▶ [RECORDED INFORMATION]:

==========

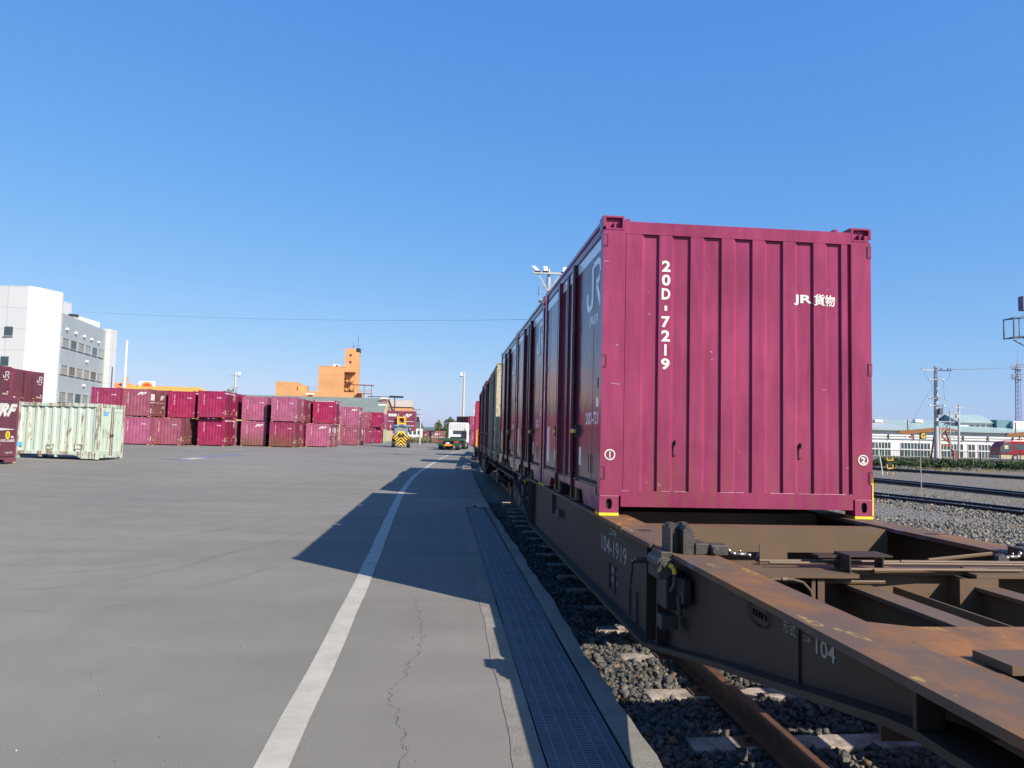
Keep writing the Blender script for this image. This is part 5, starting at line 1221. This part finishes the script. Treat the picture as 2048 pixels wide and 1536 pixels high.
# ------------------------------------------------------------------ right hand side: works building, bus, gantries
RA = math.atan2(-2.7, 29.5)
rb = building('works_building', 'long white works building with teal roofs and two rows of windows on the right', loc=(78.7, 131.6, -.5), rz=RA)
mb = MB(); mb.box(-40, 45, 0, 22, -.4, 4.75); mb.build('wall', M['white'], rb)
mb = MB(); mb.add([(-40.3, -.6, 4.85), (45.3, -.6, 4.85), (45.3, 9, 6.9), (-40.3, 9, 6.9)], [(0, 1, 2, 3)]); mb.box(-40.3, 45.3, -.62, -.55, 4.62, 4.9); mb.box(-40, 45, 9, 20, 4.8, 6.88); mb.build('roof', M['teal_roof'], rb)
mb = MB(); mb.add([(-5, -.62, 4.88), (7.5, -.62, 4.88), (5.2, 9.05, 6.96), (-5, 9.05, 6.96)], [(0, 1, 2, 3)]); mb.build('grey_roof_panel', M['grey_wall'], rb)
mb = MB(); mb.box(-40, 45, -.10, -.001, 3.55, 3.62); mb.box(-40, 45, -.16, -.001, 3.05, 3.2)
for i in range(18): mb.box(-38+i*4.6, -37.94+i*4.6, -.3, -.001, 3.0, 4.0)
mb.build('wall_pipe', M['galv'], rb)
for a, b in ((.3, 3.8), (5.65, 11.1), (12.96, 17.2), (18.06, 19.4), (20.0, 22.3), (24, 30), (31, 36)):
    for z0, z1 in ((1.30, 2.38), (-.05, 1.08)):
        f = MB(); f.box(a, b, -.03, -.001, z0, z1); fr = f.build('window', M['glass'], rb); n = max(2, int((b-a)/.55)); q = MB()
        for i in range(n+1): x = a+(b-a)*i/n; q.box(x-.05, x+.05, -.07, -.0301, z0, z1)
        q.box(a-.1, b+.1, -.08, -.001, z1+.001, z1+.1); q.box(a-.1, b+.1, -.10, -.001, z0-.1, z0-.001); q.build('frame', M['white'], fr)
mb = MB(); mb.box(18.9, 25.3, 4, 12, 4.8, 6.55); mb.prism([(4, 6.55), (12, 6.55), (8, 8.0)], 'x', 18.905, 25.29); uw = mb.build('upper_wall', M['white'], rb)
mb = MB(); mb.prism([(4, 4.85), (12, 4.85), (12, 6.5), (8, 7.95), (4, 6.5)], 'x', 18.85, 18.899); mb.build('end_wall', M['teal_wall'], rb)
mb = MB(); mb.prism([(3.6, 6.5), (8, 8.05), (12.4, 6.5), (12.4, 6.62), (8, 8.2), (3.6, 6.62)], 'x', 18.6, 25.6); mb.build('upper_roof', M['teal_roof'], rb)
f = MB(); f.box(20.8, 25.0, 3.97, 3.999, 5.25, 6.1); fr = f.build('window', M['glass'], rb); q = MB(); [q.box(20.75+i*1.06, 20.85+i*1.06, 3.93, 3.969, 5.25, 6.1) for i in range(5)]; q.build('frame', M['white'], fr)
mb = MB(); mb.box(25.61, 28.2, 3.2, 12, 4.8, 7.2); mb.build('annex_wall', M['teal_wall'], rb); mb = MB(); mb.box(28.21, 34, 2.4, 12, 4.8, 7.0); mb.build('annex_wall', M['white'], rb)
mb = MB(); mb.box(3.4, 4.9, 5, 6, 6.2, 6.75); mb.box(11.7, 13.2, 6, 7, 6.4, 7.0); mb.build('roof_vent', M['white'], rb)
mb = MB(); [mb.tube((-6+i*.35, 5.5, 6), (-6+i*.35, 5.5, 7.1), .03, 4) for i in range(38)]; mb.box(-6, 7, 5.48, 5.52, 7.1, 7.15); mb.build('roof_railing', M['galv'], rb)
bus = empty('coach_bus', (91.2, 115.2, -.62), RA, label='red coach with cream lower body parked behind the fence on the right', cat='bus')
mb = MB(); mb.prism([(0, .9), (.15, 2.2), (.9, 3.05), (2.4, 3.32), (12, 3.32), (12, .9)], 'y', 0, 2.5); mb.build('body', M['bus_red'], bus, bevel=.08)
mb = MB(); mb.box(.05, 12, .02, 2.48, .30, .899); mb.build('lower_body', M['cream'], bus)
mb = MB(); mb.box(2.5, 11.8, -.03, -.001, 1.75, 2.75); mb.build('side_window', M['glass'], bus); mb = MB(); mb.prism([(.03, 1.15), (.16, 2.15), (.85, 2.9), (1.9, 2.9), (2.2, 2.2), (1.9, 1.4)], 'y', -.03, -.001); mb.build('front_window', M['glass'], bus)
mb = MB(); mb.box(.9, 1.5, -.04, -.0301, 1.9, 2.5); mb.build('notice', M['cream'], bus)
for x in (2.6, 9.6): q = MB(); q.tube((x, -.04, .5), (x, .3, .5), .52, 22); q.tube((x, -.06, .5), (x, -.0401, .5), .3, 16, mi=1); q.build('wheel', [M['rubber'], M['galv']], bus)
for k, (dx, dy, lab) in enumerate([(0, 0, 'rusty brown gantry crane beam on A-shaped legs before the white works building'), (16.6, -1.5, 'second brown gantry beam at the right edge above the red coach')]):
    gt = empty('gantry_crane', (69.8+dx, 109.3+dy, 0), RA, label=lab, cat='crane')
    mb = MB(); mb.prism([(0, 3.35), (.9, 3.15), (7.6, 3.85), (9.2, 3.75), (9.2, 4.0), (7.6, 4.35), (5.6, 4.3), (1.1, 3.75), (.3, 3.75)], 'y', -.2, .2); mb.build('beam', M['brown_steel'], gt)
    mb = MB()
    for a, b in (((6.2, -.6, 3.9), (5.6, -1.2, -.5)), ((7.4, 0, 4.0), (8.2, -1.0, -.5)), ((6.2, .6, 3.9), (5.8, 1.2, -.5)), ((5.8, -1, 1.6), (8.0, -.8, 1.6)), ((6.1, -.8, 3.2), (7.8, -.8, 1.8))): mb.beam(a, b, .22, .22)
    mb.box(5.4, 6.0, -1.4, -1.0, -.5, .9); mb.box(8.0, 8.6, -1.2, -.8, -.5, .9); mb.build('leg', M['rust_red'], gt)
    mb = MB(); mb.tube((1.6, 0, 3.6), (1.6, 0, 5.4), .09, 6); mb.tube((2.2, 0, 2.9), (2.2, 0, 3.5), .1, 6); mb.box(1.9, 2.5, -.2, .2, 2.6, 2.9); mb.build('hoist', M['rust_red'], gt)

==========

▶ [WHAT YOU HAVE TO DO]:
Output the data above without changes, apart from leaving out the pictures.

▶ [ANSWER BELOW]:
Keep writing the Blender script for this image. This is part 5, starting at line 1221. This part finishes the script. Treat the picture as 2048 pixels wide and 1536 pixels high.
# ------------------------------------------------------------------ right hand side: works building, bus, gantries
RA = math.atan2(-2.7, 29.5)
rb = building('works_building', 'long white works building with teal roofs and two rows of windows on the right', loc=(78.7, 131.6, -.5), rz=RA)
mb = MB(); mb.box(-40, 45, 0, 22, -.4, 4.75); mb.build('wall', M['white'], rb)
mb = MB(); mb.add([(-40.3, -.6, 4.85), (45.3, -.6, 4.85), (45.3, 9, 6.9), (-40.3, 9, 6.9)], [(0, 1, 2, 3)]); mb.box(-40.3, 45.3, -.62, -.55, 4.62, 4.9); mb.box(-40, 45, 9, 20, 4.8, 6.88); mb.build('roof', M['teal_roof'], rb)
mb = MB(); mb.add([(-5, -.62, 4.88), (7.5, -.62, 4.88), (5.2, 9.05, 6.96), (-5, 9.05, 6.96)], [(0, 1, 2, 3)]); mb.build('grey_roof_panel', M['grey_wall'], rb)
mb = MB(); mb.box(-40, 45, -.10, -.001, 3.55, 3.62); mb.box(-40, 45, -.16, -.001, 3.05, 3.2)
for i in range(18): mb.box(-38+i*4.6, -37.94+i*4.6, -.3, -.001, 3.0, 4.0)
mb.build('wall_pipe', M['galv'], rb)
for a, b in ((.3, 3.8), (5.65, 11.1), (12.96, 17.2), (18.06, 19.4), (20.0, 22.3), (24, 30), (31, 36)):
    for z0, z1 in ((1.30, 2.38), (-.05, 1.08)):
        f = MB(); f.box(a, b, -.03, -.001, z0, z1); fr = f.build('window', M['glass'], rb); n = max(2, int((b-a)/.55)); q = MB()
        for i in range(n+1): x = a+(b-a)*i/n; q.box(x-.05, x+.05, -.07, -.0301, z0, z1)
        q.box(a-.1, b+.1, -.08, -.001, z1+.001, z1+.1); q.box(a-.1, b+.1, -.10, -.001, z0-.1, z0-.001); q.build('frame', M['white'], fr)
mb = MB(); mb.box(18.9, 25.3, 4, 12, 4.8, 6.55); mb.prism([(4, 6.55), (12, 6.55), (8, 8.0)], 'x', 18.905, 25.29); uw = mb.build('upper_wall', M['white'], rb)
mb = MB(); mb.prism([(4, 4.85), (12, 4.85), (12, 6.5), (8, 7.95), (4, 6.5)], 'x', 18.85, 18.899); mb.build('end_wall', M['teal_wall'], rb)
mb = MB(); mb.prism([(3.6, 6.5), (8, 8.05), (12.4, 6.5), (12.4, 6.62), (8, 8.2), (3.6, 6.62)], 'x', 18.6, 25.6); mb.build('upper_roof', M['teal_roof'], rb)
f = MB(); f.box(20.8, 25.0, 3.97, 3.999, 5.25, 6.1); fr = f.build('window', M['glass'], rb); q = MB(); [q.box(20.75+i*1.06, 20.85+i*1.06, 3.93, 3.969, 5.25, 6.1) for i in range(5)]; q.build('frame', M['white'], fr)
mb = MB(); mb.box(25.61, 28.2, 3.2, 12, 4.8, 7.2); mb.build('annex_wall', M['teal_wall'], rb); mb = MB(); mb.box(28.21, 34, 2.4, 12, 4.8, 7.0); mb.build('annex_wall', M['white'], rb)
mb = MB(); mb.box(3.4, 4.9, 5, 6, 6.2, 6.75); mb.box(11.7, 13.2, 6, 7, 6.4, 7.0); mb.build('roof_vent', M['white'], rb)
mb = MB(); [mb.tube((-6+i*.35, 5.5, 6), (-6+i*.35, 5.5, 7.1), .03, 4) for i in range(38)]; mb.box(-6, 7, 5.48, 5.52, 7.1, 7.15); mb.build('roof_railing', M['galv'], rb)
bus = empty('coach_bus', (91.2, 115.2, -.62), RA, label='red coach with cream lower body parked behind the fence on the right', cat='bus')
mb = MB(); mb.prism([(0, .9), (.15, 2.2), (.9, 3.05), (2.4, 3.32), (12, 3.32), (12, .9)], 'y', 0, 2.5); mb.build('body', M['bus_red'], bus, bevel=.08)
mb = MB(); mb.box(.05, 12, .02, 2.48, .30, .899); mb.build('lower_body', M['cream'], bus)
mb = MB(); mb.box(2.5, 11.8, -.03, -.001, 1.75, 2.75); mb.build('side_window', M['glass'], bus); mb = MB(); mb.prism([(.03, 1.15), (.16, 2.15), (.85, 2.9), (1.9, 2.9), (2.2, 2.2), (1.9, 1.4)], 'y', -.03, -.001); mb.build('front_window', M['glass'], bus)
mb = MB(); mb.box(.9, 1.5, -.04, -.0301, 1.9, 2.5); mb.build('notice', M['cream'], bus)
for x in (2.6, 9.6): q = MB(); q.tube((x, -.04, .5), (x, .3, .5), .52, 22); q.tube((x, -.06, .5), (x, -.0401, .5), .3, 16, mi=1); q.build('wheel', [M['rubber'], M['galv']], bus)
for k, (dx, dy, lab) in enumerate([(0, 0, 'rusty brown gantry crane beam on A-shaped legs before the white works building'), (16.6, -1.5, 'second brown gantry beam at the right edge above the red coach')]):
    gt = empty('gantry_crane', (69.8+dx, 109.3+dy, 0), RA, label=lab, cat='crane')
    mb = MB(); mb.prism([(0, 3.35), (.9, 3.15), (7.6, 3.85), (9.2, 3.75), (9.2, 4.0), (7.6, 4.35), (5.6, 4.3), (1.1, 3.75), (.3, 3.75)], 'y', -.2, .2); mb.build('beam', M['brown_steel'], gt)
    mb = MB()
    for a, b in (((6.2, -.6, 3.9), (5.6, -1.2, -.5)), ((7.4, 0, 4.0), (8.2, -1.0, -.5)), ((6.2, .6, 3.9), (5.8, 1.2, -.5)), ((5.8, -1, 1.6), (8.0, -.8, 1.6)), ((6.1, -.8, 3.2), (7.8, -.8, 1.8))): mb.beam(a, b, .22, .22)
    mb.box(5.4, 6.0, -1.4, -1.0, -.5, .9); mb.box(8.0, 8.6, -1.2, -.8, -.5, .9); mb.build('leg', M['rust_red'], gt)
    mb = MB(); mb.tube((1.6, 0, 3.6), (1.6, 0, 5.4), .09, 6); mb.tube((2.2, 0, 2.9), (2.2, 0, 3.5), .1, 6); mb.box(1.9, 2.5, -.2, .2, 2.6, 2.9); mb.build('hoist', M['rust_red'], gt)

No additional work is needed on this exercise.